Now I'm not a specialist in cop logic, but I would have thought that if you had less riots with a policy of 'de-escalation' - then its probably anti-logical to convince yourself that there was going to be violence and then act in such a way as to ensure that it was going to happen. Unless of course your role as cop is not keeping the peace but bringing to bear the means of violence against anyone with ideas of changing the status quo.

There is of course a pressing social concern for the powers that be. In the context of a German economy forecast to contract by 6 percent in 2009, with unemployment likely to rise to nearly five million,

Michael Sommer, president of the German Unions' Federation, has warned that 'if business corporations react to the crisis with mass layoff of workers, it is very likely that social revolt take place.' Sommer said this was not a threat, but a comment on the prevailing atmosphere.

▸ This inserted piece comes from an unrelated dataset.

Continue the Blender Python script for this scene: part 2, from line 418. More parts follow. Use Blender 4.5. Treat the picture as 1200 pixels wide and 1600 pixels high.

Instead of formulating policies to defuse the social crisis, the ruling class prefers to set loose its attack dogs

"Whoever throws a stone or wears a mask must be immediately taken out of play," [Rainer Wendt, chairman of one of Germany's national police unions] told the Neuen Osnabruecker Zeitung newspaper.

And of course the cops/ruling class know there is a potential revolutionary in every disgruntled worker. So they raid peaceful events, kill a protestor in London, provoke more anger and all the time calling for an expansion of police numbers. So there you have a vicious circle of cop logic: more police=more violence=still more police.

But this is an old fight and an old enemy and in the best spirit of the day, there is always 1000s on the street willing to resist.